BioChar bloke showed us pictures of a method of "cold composting" he was experimenting with, which involved digging a series of shallow pits which you would fill up one by one with whatever material came to hand before moving on to the next one. The theory is that by the time you filled up the last one the first would have decomposed to a degree which made its contents useful elsewhere in your garden and the cycle could continue from there. It still takes up a fair bit of space but doesn't require any financial investment to get started.

Part of the reason that "hot composts" require so much material and effort is that they need the bulk to produce and retain the heat, and they need frequent turning over to ensure proper aeration. There's a fancy compost bin on the market aimed at the suburban non-gardeners like me which uses a combination of insulation to trap heat and an innovative central air tube to try and get the benefits of hot composting without the effort. And it gets a very positive review (link to PDF) from a reputable Australian gardening club.

If you don't have a garden or a large family to produce enough waste to feed a large bin like that, then a worm farm could be the way to go. I was astonished to find that you can buy not only the farms themselves but also boxes of live worms from my local hardware megastore. These commercial kits are relatively cheap (compared to the fancy compost bin anyway) but I've seen instructions in various places for how you could build your own from relatively common bits and pieces.
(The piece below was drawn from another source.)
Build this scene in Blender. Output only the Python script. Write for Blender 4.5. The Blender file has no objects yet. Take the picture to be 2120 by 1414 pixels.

Worms produce a different kind of fertiliser to compost, and you have to be a little careful with what you feed them (they really don't like onion or citrus, I hear) but if you're growing in pots on a balcony or in a courtyard it's pretty much an ideal solution.

I'm probably going to persist with my current compost bin for a little longer and see if I can't make anything useful of it. If not... I'm tempted by worms because they're cheap, effective, self-renewing and probably something the kids would enjoy. The fancy bin is attractive but I'm not sure if buying another new plastic thing is really the kind of solution I'm looking for.